I've thought the same thing, fren. In fact, I think I posted about this very issue not that long ago.
I've noticed that you can get everything you need, just not in the same shopping trip. For over three weeks Aldi's was completely out of pasta of any kind or shape. Now, it's back. I thought at the time how hard is it to make pasta? It's what -- flour, egg and water -- and there's no shortage of any of these ingredients.
Once the pasta was back, then other things disappeared briefly, only to make a come-back in a week or two.
I've heard people say that the problem is sometimes the packaging. For awhile here there was a bottle shortage. You could only buy beer in cans -- not bottles. Weird -- especially given that glass is recyclable.
So, our solution is to stock up on what we need when we see it.
Strange thing is, it's only food that we're seeing this with. We've been to Home Depot and they seem to be fully-stocked. Been to a couple of other types of stores and they've seemed stocked, too.
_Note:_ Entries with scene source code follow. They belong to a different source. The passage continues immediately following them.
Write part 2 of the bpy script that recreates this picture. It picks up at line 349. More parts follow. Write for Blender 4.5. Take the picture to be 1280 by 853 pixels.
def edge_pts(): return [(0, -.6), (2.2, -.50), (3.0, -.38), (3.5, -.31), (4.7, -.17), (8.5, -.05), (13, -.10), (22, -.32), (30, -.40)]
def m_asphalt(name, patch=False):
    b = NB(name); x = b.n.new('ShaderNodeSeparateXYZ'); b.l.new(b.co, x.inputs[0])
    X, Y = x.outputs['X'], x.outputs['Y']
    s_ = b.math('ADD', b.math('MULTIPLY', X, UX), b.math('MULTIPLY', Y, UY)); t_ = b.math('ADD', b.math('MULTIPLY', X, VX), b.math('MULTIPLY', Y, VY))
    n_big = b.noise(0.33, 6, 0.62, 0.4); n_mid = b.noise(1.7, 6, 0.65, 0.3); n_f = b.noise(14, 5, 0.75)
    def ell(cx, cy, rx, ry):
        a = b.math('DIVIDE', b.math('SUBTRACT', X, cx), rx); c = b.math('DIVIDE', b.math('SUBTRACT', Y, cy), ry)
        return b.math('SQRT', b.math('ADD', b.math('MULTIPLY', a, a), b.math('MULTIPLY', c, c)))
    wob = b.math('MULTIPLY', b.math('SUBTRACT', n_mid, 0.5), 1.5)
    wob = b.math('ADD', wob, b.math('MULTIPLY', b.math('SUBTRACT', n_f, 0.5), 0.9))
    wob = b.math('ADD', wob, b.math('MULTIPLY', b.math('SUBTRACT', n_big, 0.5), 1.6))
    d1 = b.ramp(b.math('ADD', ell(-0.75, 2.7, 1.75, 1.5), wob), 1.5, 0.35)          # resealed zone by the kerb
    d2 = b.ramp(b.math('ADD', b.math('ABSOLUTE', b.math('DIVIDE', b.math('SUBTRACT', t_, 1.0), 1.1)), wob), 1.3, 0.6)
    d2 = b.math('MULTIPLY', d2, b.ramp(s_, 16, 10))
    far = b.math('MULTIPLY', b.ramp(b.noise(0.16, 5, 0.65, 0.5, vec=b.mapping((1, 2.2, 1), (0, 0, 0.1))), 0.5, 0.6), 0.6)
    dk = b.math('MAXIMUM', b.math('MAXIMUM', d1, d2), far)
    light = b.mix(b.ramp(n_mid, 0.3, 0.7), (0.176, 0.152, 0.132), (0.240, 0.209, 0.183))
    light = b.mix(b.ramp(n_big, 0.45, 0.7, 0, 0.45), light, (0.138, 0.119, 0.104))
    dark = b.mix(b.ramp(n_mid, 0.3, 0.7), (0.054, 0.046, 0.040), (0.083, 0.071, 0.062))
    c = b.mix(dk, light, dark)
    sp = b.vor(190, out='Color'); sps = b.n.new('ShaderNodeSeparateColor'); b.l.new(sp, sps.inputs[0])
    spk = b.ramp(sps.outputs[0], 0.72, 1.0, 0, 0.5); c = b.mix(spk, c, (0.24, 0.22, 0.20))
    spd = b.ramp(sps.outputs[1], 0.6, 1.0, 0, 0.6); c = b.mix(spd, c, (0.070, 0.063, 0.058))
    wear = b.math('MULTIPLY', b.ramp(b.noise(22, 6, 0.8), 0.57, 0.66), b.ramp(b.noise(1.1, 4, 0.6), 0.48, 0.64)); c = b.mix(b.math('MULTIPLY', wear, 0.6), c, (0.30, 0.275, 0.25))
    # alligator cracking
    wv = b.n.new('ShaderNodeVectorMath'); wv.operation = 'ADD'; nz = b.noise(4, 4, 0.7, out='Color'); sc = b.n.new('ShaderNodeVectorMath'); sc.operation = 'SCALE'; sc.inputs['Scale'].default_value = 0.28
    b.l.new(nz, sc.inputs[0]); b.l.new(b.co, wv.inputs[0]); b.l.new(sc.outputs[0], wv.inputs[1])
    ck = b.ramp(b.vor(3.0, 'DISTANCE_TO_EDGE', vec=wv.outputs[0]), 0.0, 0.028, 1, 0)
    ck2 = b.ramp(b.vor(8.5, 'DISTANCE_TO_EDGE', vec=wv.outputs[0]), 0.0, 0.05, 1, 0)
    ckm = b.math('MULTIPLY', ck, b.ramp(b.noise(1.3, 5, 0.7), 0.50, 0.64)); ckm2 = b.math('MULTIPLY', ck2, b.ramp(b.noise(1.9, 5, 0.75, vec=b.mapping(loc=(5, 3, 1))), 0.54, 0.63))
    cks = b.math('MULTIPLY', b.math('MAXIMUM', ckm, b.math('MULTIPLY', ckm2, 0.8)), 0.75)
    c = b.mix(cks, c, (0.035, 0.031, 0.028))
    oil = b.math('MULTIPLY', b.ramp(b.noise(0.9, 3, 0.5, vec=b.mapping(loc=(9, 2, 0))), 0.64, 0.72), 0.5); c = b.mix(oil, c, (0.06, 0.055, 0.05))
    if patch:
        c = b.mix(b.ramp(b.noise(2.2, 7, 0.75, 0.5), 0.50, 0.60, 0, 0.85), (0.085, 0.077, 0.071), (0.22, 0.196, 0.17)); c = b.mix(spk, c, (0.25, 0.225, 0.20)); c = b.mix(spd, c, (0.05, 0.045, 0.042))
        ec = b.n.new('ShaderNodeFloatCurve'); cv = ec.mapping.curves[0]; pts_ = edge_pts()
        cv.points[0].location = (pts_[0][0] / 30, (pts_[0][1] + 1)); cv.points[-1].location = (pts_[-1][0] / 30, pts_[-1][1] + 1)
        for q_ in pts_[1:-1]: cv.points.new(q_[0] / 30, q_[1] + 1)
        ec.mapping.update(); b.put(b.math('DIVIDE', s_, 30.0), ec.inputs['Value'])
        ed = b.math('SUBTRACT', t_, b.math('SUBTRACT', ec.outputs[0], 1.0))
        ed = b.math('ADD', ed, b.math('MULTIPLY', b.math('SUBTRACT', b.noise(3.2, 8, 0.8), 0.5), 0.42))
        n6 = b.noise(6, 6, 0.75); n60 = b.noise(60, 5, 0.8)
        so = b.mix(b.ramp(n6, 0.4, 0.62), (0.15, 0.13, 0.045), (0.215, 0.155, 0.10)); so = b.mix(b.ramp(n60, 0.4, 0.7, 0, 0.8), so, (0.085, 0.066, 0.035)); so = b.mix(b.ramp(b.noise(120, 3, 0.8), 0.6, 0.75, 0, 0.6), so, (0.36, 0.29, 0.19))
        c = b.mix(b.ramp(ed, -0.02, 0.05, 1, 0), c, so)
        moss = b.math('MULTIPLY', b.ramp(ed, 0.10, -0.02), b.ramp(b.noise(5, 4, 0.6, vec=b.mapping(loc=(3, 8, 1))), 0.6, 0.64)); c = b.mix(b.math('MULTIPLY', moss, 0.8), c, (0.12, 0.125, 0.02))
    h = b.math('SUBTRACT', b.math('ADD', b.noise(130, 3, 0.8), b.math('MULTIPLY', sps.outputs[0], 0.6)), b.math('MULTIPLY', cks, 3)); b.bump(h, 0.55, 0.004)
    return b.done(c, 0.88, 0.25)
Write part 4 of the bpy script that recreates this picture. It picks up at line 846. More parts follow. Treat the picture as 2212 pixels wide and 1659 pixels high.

I have a pasta machine, it's really easy
Except for finding wet cat food consistently, my small local grocery store is well stocked. Just bought hamburger for $3.49 lb, $5.99 lb of bacon. I think if you can find somewhere local rather than a big chain they have shorter shipping routes. The chain store by me is outrageous on meat. $4.99 lb for hamburger.
I haven't paid that much attention to that type of thing but I will.
Local grocery chain told me their warehouse is generally full of inventory, but moving the products to the individual stores is the biggest problem. Also explained they put inventory on the shelves as the trucks arrive - so basically, you can buy what comes in on the delivery trucks as they arrive.
Yes, in late summer the candy aisle was always bare. Now it's full. Since late fall, the selection of shoes is almost non existent.